◆ What you will do ◆
Reproduce the listing exactly and skip over any pictures.
Start of Data provided
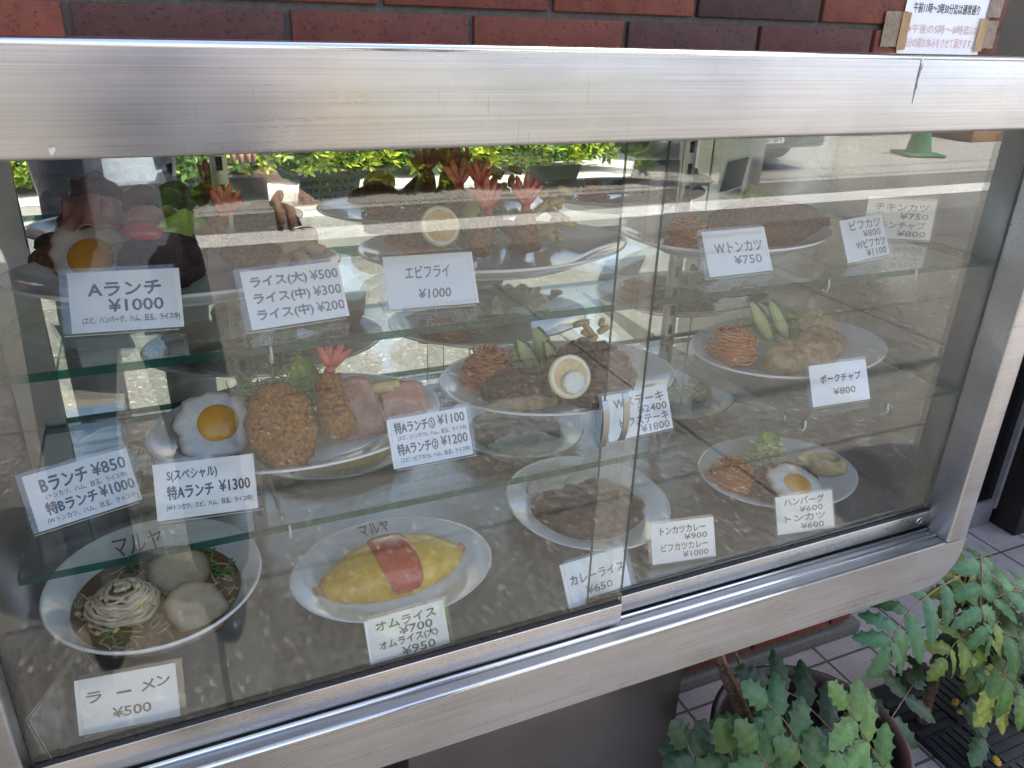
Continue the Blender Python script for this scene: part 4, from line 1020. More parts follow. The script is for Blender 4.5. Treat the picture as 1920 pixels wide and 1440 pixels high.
# ------------------------------------------------------------------ mats, pot, plants
M['mat'] = soft('black_rubber_mat', (0.006, 0.0065, 0.008), (0.012, 0.0125, 0.015), 80, 0.55, 0.001, 200)
def matthing(x0, x1, y0, y1, label):
    t = thing('door_mat', label, 'door mat', ((x0 + x1) / 2, (y0 + y1) / 2, 0.001), 'rubber mats by the entrance')
    mb = MB(); mb.box(x0, x1, y0, y1, 0.0006, 0.009, M['mat'], 0.002)
    k = 0; y = y0 + 0.012                         # raised bars in blocks, alternating like parquet
    bs = 0.115
    ix = 0
    while x0 + (ix + 1) * bs <= x1 + .01:
        iy = 0
        while y0 + (iy + 1) * bs <= y1 + .01:
            X0 = x0 + ix * bs + .004; Y0 = y0 + iy * bs + .004
            for q in range(5):
                o_ = q * (bs - .006) / 5
                if (ix + iy) % 2: mb.box(X0 + o_, X0 + o_ + .017, Y0, Y0 + bs - .008, 0.009, 0.0125, M['mat'])
                else: mb.box(X0, X0 + bs - .008, Y0 + o_, Y0 + o_ + .017, 0.009, 0.0125, M['mat'])
            iy += 1
        ix += 1
    mb.build('mat_sheet', t)
matthing(1.355, 1.94, -0.40, 0.215, 'black rubber mat with parquet ridges on the tiles beside the plant pot')

PC = Vector((0.935, 0.005, 0)); PR = 0.17; PH = 0.26
pot = thing('plant_pot', 'large round brown plastic plant pot under the right end of the display case', 'plant pot', PC)
M['pot'] = soft('brown_plastic', (0.040, 0.022, 0.019), (0.058, 0.034, 0.029), 12, 0.42, 0.0005, 90)
M['soil'] = soft('dark_soil', (0.012, 0.009, 0.007), (0.035, 0.026, 0.02), 60, 0.95, 0.006, 90)
mb = MB(); mb.M = Matrix.Translation(PC)
R = PR
mb.lathe([(0.0, 0.002), (0.70 * R, 0.002), (0.74 * R, 0.01), (0.93 * R, PH - 0.045), (0.95 * R, PH - .043), (0.955 * R, PH - .036)], M['pot'], 80)
mb.lathe([(0.90 * R, PH - .05), (0.86 * R, PH - .10), (0.84 * R, PH - .11)], M['pot'], 80)
mb.build('pot_body', pot)
mb = MB(); mb.M = Matrix.Translation(PC)
mb.lathe([(0.955 * R, PH - .036), (1.0 * R, PH - .034), (1.01 * R, PH - .026), (1.0 * R, PH - .014), (1.012 * R, PH - .009), (1.005 * R, PH), (0.97 * R, PH + .001), (0.93 * R, PH - .004), (0.90 * R, PH - .012), (0.895 * R, PH - .052)], M['pot'], 80)
mb.build('pot_rim', pot)
mb = MB(); mb.M = Matrix.Translation(PC); mb.lathe([(0.0, PH - .085), (0.4 * R, PH - .09), (0.84 * R, PH - .095)], M['soil'], 60); mb.build('soil', pot)

def leaf_mat():
    mt, n, b = newmat('holly_leaflet')
    a = N(n, 'ShaderNodeAttribute'); a.attribute_name = 'tint'
    v = objvec(n); nz = noise_node(n, 70, 6, 0.7, v)
    r = ramp(n, nz.outputs['Fac'], [(0.30, (0.62, 0.66, 0.6)), (0.55, (1.0, 1.0, 1.0)), (0.74, (1.35, 1.22, 1.1))])
    mx = N(n, 'ShaderNodeMix', data_type='RGBA', blend_type='MULTIPLY'); mx.inputs[0].default_value = 1
    n.links.new(a.outputs['Color'], mx.inputs[6]); n.links.new(r.outputs[0], mx.inputs[7])
    n.links.new(mx.outputs[2], b.inputs['Base Color']); b.inputs['Roughness'].default_value = 0.40
    b.inputs['Specular IOR Level'].default_value = 0.40
    bz = noise_node(n, 120, 4, 0.6, v); bump(n, b, bz.outputs['Fac'], 0.0012)
    # light shines through a little
    tr = N(n, 'ShaderNodeBsdfTranslucent'); n.links.new(mx.outputs[2], tr.inputs[0])
    ms = N(n, 'ShaderNodeMixShader'); ms.inputs[0].default_value = 0.18
    out = n.nodes['Material Output']; n.links.new(b.outputs[0], ms.inputs[1]); n.links.new(tr.outputs[0], ms.inputs[2]); n.links.new(ms.outputs[0], out.inputs[0])
    return mt
M['leaf'] = leaf_mat()
M['twig'] = soft('reddish_twig', (0.16, 0.085, 0.05), (0.26, 0.16, 0.09), 60, 0.6)
M['bark'] = soft('corky_bark', (0.05, 0.03, 0.018), (0.22, 0.15, 0.09), 140, 0.9, 0.006, 160)
GREEN = (0.050, 0.105, 0.024); DARK = (0.022, 0.052, 0.018); LIGHT = (0.098, 0.190, 0.048); YELLOW = (0.27, 0.30, 0.05); OCHRE = (0.42, 0.26, 0.02)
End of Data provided
◆ Completed task ◆
Continue the Blender Python script for this scene: part 4, from line 1020. More parts follow. The script is for Blender 4.5. Treat the picture as 1920 pixels wide and 1440 pixels high.
# ------------------------------------------------------------------ mats, pot, plants
M['mat'] = soft('black_rubber_mat', (0.006, 0.0065, 0.008), (0.012, 0.0125, 0.015), 80, 0.55, 0.001, 200)
def matthing(x0, x1, y0, y1, label):
    t = thing('door_mat', label, 'door mat', ((x0 + x1) / 2, (y0 + y1) / 2, 0.001), 'rubber mats by the entrance')
    mb = MB(); mb.box(x0, x1, y0, y1, 0.0006, 0.009, M['mat'], 0.002)
    k = 0; y = y0 + 0.012                         # raised bars in blocks, alternating like parquet
    bs = 0.115
    ix = 0
    while x0 + (ix + 1) * bs <= x1 + .01:
        iy = 0
        while y0 + (iy + 1) * bs <= y1 + .01:
            X0 = x0 + ix * bs + .004; Y0 = y0 + iy * bs + .004
            for q in range(5):
                o_ = q * (bs - .006) / 5
                if (ix + iy) % 2: mb.box(X0 + o_, X0 + o_ + .017, Y0, Y0 + bs - .008, 0.009, 0.0125, M['mat'])
                else: mb.box(X0, X0 + bs - .008, Y0 + o_, Y0 + o_ + .017, 0.009, 0.0125, M['mat'])
            iy += 1
        ix += 1
    mb.build('mat_sheet', t)
matthing(1.355, 1.94, -0.40, 0.215, 'black rubber mat with parquet ridges on the tiles beside the plant pot')

PC = Vector((0.935, 0.005, 0)); PR = 0.17; PH = 0.26
pot = thing('plant_pot', 'large round brown plastic plant pot under the right end of the display case', 'plant pot', PC)
M['pot'] = soft('brown_plastic', (0.040, 0.022, 0.019), (0.058, 0.034, 0.029), 12, 0.42, 0.0005, 90)
M['soil'] = soft('dark_soil', (0.012, 0.009, 0.007), (0.035, 0.026, 0.02), 60, 0.95, 0.006, 90)
mb = MB(); mb.M = Matrix.Translation(PC)
R = PR
mb.lathe([(0.0, 0.002), (0.70 * R, 0.002), (0.74 * R, 0.01), (0.93 * R, PH - 0.045), (0.95 * R, PH - .043), (0.955 * R, PH - .036)], M['pot'], 80)
mb.lathe([(0.90 * R, PH - .05), (0.86 * R, PH - .10), (0.84 * R, PH - .11)], M['pot'], 80)
mb.build('pot_body', pot)
mb = MB(); mb.M = Matrix.Translation(PC)
mb.lathe([(0.955 * R, PH - .036), (1.0 * R, PH - .034), (1.01 * R, PH - .026), (1.0 * R, PH - .014), (1.012 * R, PH - .009), (1.005 * R, PH), (0.97 * R, PH + .001), (0.93 * R, PH - .004), (0.90 * R, PH - .012), (0.895 * R, PH - .052)], M['pot'], 80)
mb.build('pot_rim', pot)
mb = MB(); mb.M = Matrix.Translation(PC); mb.lathe([(0.0, PH - .085), (0.4 * R, PH - .09), (0.84 * R, PH - .095)], M['soil'], 60); mb.build('soil', pot)

def leaf_mat():
    mt, n, b = newmat('holly_leaflet')
    a = N(n, 'ShaderNodeAttribute'); a.attribute_name = 'tint'
    v = objvec(n); nz = noise_node(n, 70, 6, 0.7, v)
    r = ramp(n, nz.outputs['Fac'], [(0.30, (0.62, 0.66, 0.6)), (0.55, (1.0, 1.0, 1.0)), (0.74, (1.35, 1.22, 1.1))])
    mx = N(n, 'ShaderNodeMix', data_type='RGBA', blend_type='MULTIPLY'); mx.inputs[0].default_value = 1
    n.links.new(a.outputs['Color'], mx.inputs[6]); n.links.new(r.outputs[0], mx.inputs[7])
    n.links.new(mx.outputs[2], b.inputs['Base Color']); b.inputs['Roughness'].default_value = 0.40
    b.inputs['Specular IOR Level'].default_value = 0.40
    bz = noise_node(n, 120, 4, 0.6, v); bump(n, b, bz.outputs['Fac'], 0.0012)
    # light shines through a little
    tr = N(n, 'ShaderNodeBsdfTranslucent'); n.links.new(mx.outputs[2], tr.inputs[0])
    ms = N(n, 'ShaderNodeMixShader'); ms.inputs[0].default_value = 0.18
    out = n.nodes['Material Output']; n.links.new(b.outputs[0], ms.inputs[1]); n.links.new(tr.outputs[0], ms.inputs[2]); n.links.new(ms.outputs[0], out.inputs[0])
    return mt
M['leaf'] = leaf_mat()
M['twig'] = soft('reddish_twig', (0.16, 0.085, 0.05), (0.26, 0.16, 0.09), 60, 0.6)
M['bark'] = soft('corky_bark', (0.05, 0.03, 0.018), (0.22, 0.15, 0.09), 140, 0.9, 0.006, 160)
GREEN = (0.050, 0.105, 0.024); DARK = (0.022, 0.052, 0.018); LIGHT = (0.098, 0.190, 0.048); YELLOW = (0.27, 0.30, 0.05); OCHRE = (0.42, 0.26, 0.02)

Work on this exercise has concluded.